First Time Repairing a Car


#1

Hi guys,

My name’s Andrew, and I’m a 22 year old student at Johns Hopkins. I’m back home for the summer, and I’m trying to fix my car in order to sell it. It is a 1992 Volvo Sedan 240. It has 189457 miles on it. I brought it to the local gas station to have it evaluated, and they told me it would cost $945 to have it ready to be on the road again. This includes:

Exhaust from Cat. back

Four Tires

Battery

Oil Change

Taillights

State Inspection

The car is in good condition, and the Blue Book value for it is somewhere in the $2300 range. I figured I could make more money by fixing the basics myself (i.e. just the battery), selling it for about $1500, and allowing the buyer to deal with the rest.

Now, here’s the issue. It would only stop before when I jumped the battery. I bought a new battery, and I installed it on Saturday. It worked fine, and I left it running. Now, however, the car will not stop at all. This leads me to think that there is another problem besides the battery. They did not discover anything at the gas station. Any idea what it could be? (I was thinking maybe something with the gas…the car has sat in my parents’ driveway for about four years without being used at all…is there a way to replace the gas that is in there or something…)



Thanks,



Andrew


#2

Opps, I mean it will not START at all not that it will not STOP at all, haha


#3

You really aren’t giving us enough to go on here. When you say it won’t start, does it crank but not start, does it just click but not crank, not even a click? What exactly happens?

Honestly, the price you were quoted is pretty reasonable and I’d get them to fix it, then sell it. Learn on your next car. OK, maybe do the oil change yourself, but that’s only going to save you $25 or so.


#4

When I say it won’t start, what I mean is that I completely turn the key in the ignition. The key goes completely around, but absolutely nothing happens. No lights come on, and the engine makes no noise. That’s what I mean when I say it won’t start. Does that make sense or no??


#5

Yes, it’s entirely possible that the gasoline in the car is no good. Four years is a long time, and I’m betting no one put fuel stabilizer in it.

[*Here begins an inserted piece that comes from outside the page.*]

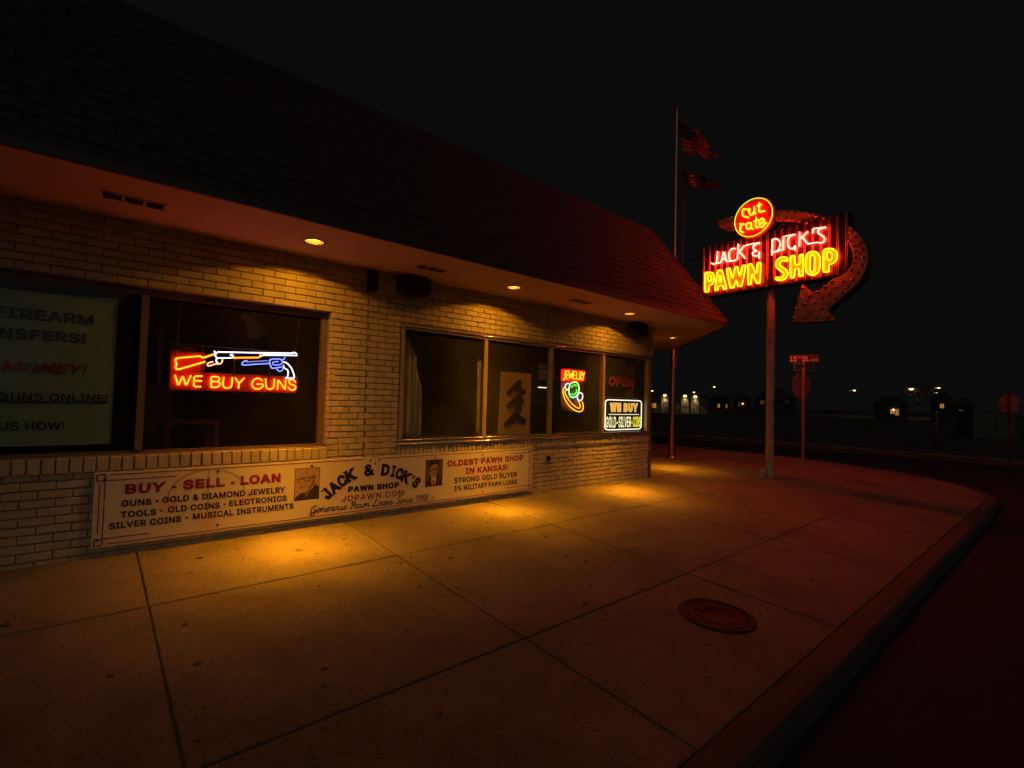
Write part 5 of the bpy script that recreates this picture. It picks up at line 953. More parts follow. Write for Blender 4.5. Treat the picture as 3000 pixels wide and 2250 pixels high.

The gasoline should be drained and disposed of in a responsible manner.


#6

Sounds like a dead battery. Did you try recharging it or jumping it???


#7

ya, like i said, it’s a new battery, right from the shop. it worked ons saturday, when i replaced the old battery, but now…nothing. i also just tried replacing the fuel, and it still won’t start… :frowning:


#8

OK then, sounds like either the battery is dead already or one of the cables is loose. Check the battery cables at both ends for clean and tight connections. If you have a voltmeter check the voltage in the battery. If it’s dead or really low, then there is probably something draining it while the car is turned off. Most likely suspect would be a bad alternator, though certainly other things could be at fault.


#9

Your profits are sinking fast. Try to sell the car as is to whoever can tow it away. You’re into the “money pit” stage. You could make some money but it won’t be worth the effort for you. It could be a good car for a “mechanic” of sorts, buy you and all others must pay cash. If you want to sll it for 1500, it isn’t worth it to put 1400 into it when you might get 200 for it as is. Sometimes it’s just impossible to get anywhere by fixing it.


#10

Agree. Sell the car as is and save your time. Would you buy a 15 year old car with almost 200,000 miles on it for $1,500.00. It would have to be in mighty great shape- which yours is not. I doubt your increase in profit will be worth your time. However, if you enjoy working on cars, then go for it.

ref


#11

I agree with the others. Sell as it is. You at least need to get it started to do that. Juice isn’t getting from the battery to power the starter, or anything else. Disconnect the battery cables, scrape the inside of the cable loops, reattach the cables. Try to start the engine. You may need to use a jump to give the battery a 15 to 30 minute charge. If the gas tank level is low, you could dilute the old gas with a tank fill up of fresh gas. You MAY have to change the fuel filter to get gas to the engine. Disconnect a fuel line and run the gasoline into a gas can. You might have to turn the ignition key to START several times to get the fuel pump to run enough to fill the can.